Lastly, the XR OLED A80L. “The best and biggest that we’ll do this year”. Sony says it’s 10 per cent brighter than the previous model – and to be honest, it’s not overly bright. But, the OLED is stunning in scenes that are bright. In Spider-Man: No Way Home, and daylight, mind you, the A80L was bright, with blacks distinguishable from other blacks and no colour bleeding, with the highlights you’d expect from an OLED.  The coolest thing to me is that the TV itself has speakers behind the glass (!!!) – yes, there are multiple drivers behind the screen, which makes for a pretty decent audio experience without the soundbar. This isn’t new, but only something I’ve become aware of recently.

On screen sizes (55-, 65-, 77-, and 83-inch), this is the biggest range Sony has gone for OLED before. The stand/feet can be moved into three positions, as well as up and down to accommodate for a soundbar. These are great features that other TVs it competes with just don’t have. Unfortunately, I wish I was more impressed with this TV and had more to say than the fact I was mostly just enjoying the Sony soundbar pairing.

Sony A80L TV pricing:

  • XR55A80L (55-inch) $4,099
  • XR65A80L (65-inch) $5,299
  • XR77A80L (77-inch) $8,299
  • XR83A80L (83-inch) $12,299.

Read more about the Sony A80L TV range here.

Best: HT-A7000 soundbar

Image: Sony/Gizmodo Australia

The sound from the A7000 blew me away. As the name suggests, seven speakers across the unit, two vertical drivers, two centre subwoofers that act as one sub (7.1.27). This soundbar, like the A5000 soundbar, is paired with the SA-SW5 sub, boosting that audio Sony is so well known for even higher above what it’s done in the past. With this set up, the sound was coming through the TV and the soundbar/rear speakers. The audio, mostly dialogue, was pushed via the TV and it genuinely allowed for the soundbar to send sound from scenes rushing around the rear of your head.

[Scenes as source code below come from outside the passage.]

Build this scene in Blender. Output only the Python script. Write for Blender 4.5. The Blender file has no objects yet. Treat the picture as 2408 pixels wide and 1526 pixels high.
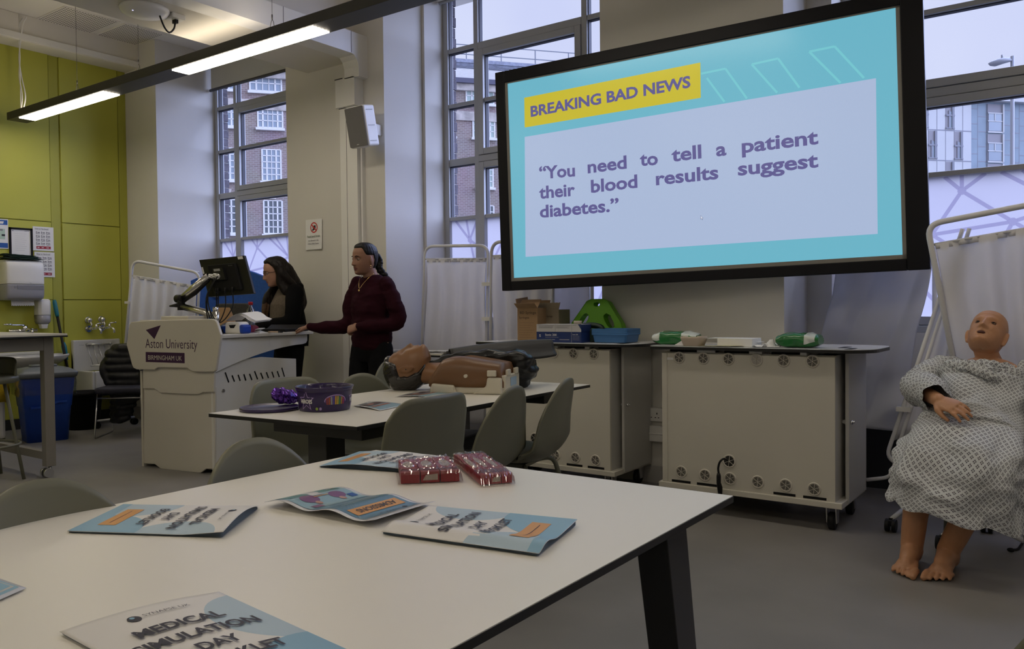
import bpy, math, random
import numpy as np
from mathutils import Vector, Matrix, Euler, noise
random.seed(7)
S = bpy.context.scene
COL = S.collection
# ------------------------------------------------------------------ camera
IW, IH = 2408, 1526
YAW, PITCH, ROLL, FPX = 0.623684512, -0.0215171792, -0.0105770719, 1926.84
H = 1.14
_cy, _sy, _cp, _sp = math.cos(YAW), math.sin(YAW), math.cos(PITCH), math.sin(PITCH)
FW = Vector((-_sy*_cp, _cy*_cp, _sp)); _r0 = Vector((_cy, _sy, 0)); _u0 = _r0.cross(FW)
RT = _r0*math.cos(ROLL) + _u0*math.sin(ROLL); UP = -_r0*math.sin(ROLL) + _u0*math.cos(ROLL)
cam_d = bpy.data.cameras.new('camera'); cam = bpy.data.objects.new('camera', cam_d); COL.objects.link(cam)
M = Matrix.Identity(4)
for i in range(3):
    M[i][0], M[i][1], M[i][2] = RT[i], UP[i], -FW[i]
M[2][3] = H
cam.matrix_world = M
cam_d.sensor_width = 36; cam_d.sensor_fit = 'HORIZONTAL'; cam_d.lens = 36*FPX/IW
cam_d.clip_start = .05; cam_d.clip_end = 400
S.camera = cam
# ------------------------------------------------------------------ world, exposure
S.view_settings.view_transform = 'Standard'; S.view_settings.look = 'None'
S.view_settings.exposure = 0.0; S.view_settings.gamma = 1.0; S.view_settings.use_curve_mapping = False
w = bpy.data.worlds.new('overcast_sky'); S.world = w; w.use_nodes = True
nt = w.node_tree; bg = nt.nodes['Background']
tc = nt.nodes.new('ShaderNodeTexCoord'); nz = nt.nodes.new('ShaderNodeTexNoise'); cr = nt.nodes.new('ShaderNodeValToRGB')
nz.inputs['Scale'].default_value = 2.2; nz.inputs['Detail'].default_value = 4
cr.color_ramp.elements[0].position = .35; cr.color_ramp.elements[0].color = (.60, .65, .93, 1)
cr.color_ramp.elements[1].position = .68; cr.color_ramp.elements[1].color = (.74, .79, .99, 1)
nt.links.new(tc.outputs['Generated'], nz.inputs['Vector']); nt.links.new(nz.outputs['Fac'], cr.inputs['Fac'])
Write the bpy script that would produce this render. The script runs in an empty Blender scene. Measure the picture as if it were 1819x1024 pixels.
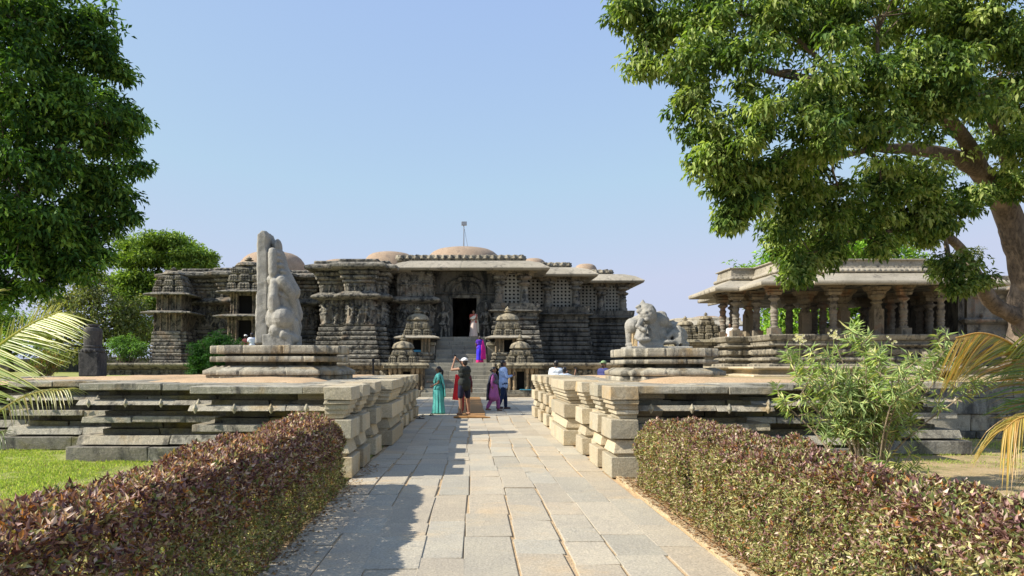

Read more about the Sony HT-A7000 soundbar here.

Sony’s 2023 TV and soundbar range

I was thoroughly impressed with all three soundbars and two sub/rear speaker sets. Sony makes gorgeous headphones, I’m happy to declare it’s remained the case with soundbars/speakers in 2023. Unfortunately, the TVs aren’t as impressive. The LED is too incorrect with its contrast and saturation, the OLED is too dark, even in a well-lit room. While the ‘best’ TV is gorgeous in brightly lit scenes, and the experience you get pairing it with a Sony soundbar is brilliant, watching TV in the dark would be a struggle. I prefer the ‘better’ TV, I agree with Sony that this is the model it’ll sell the most of. But I’m a stickler for OLED and wish Sony had might it a little brighter.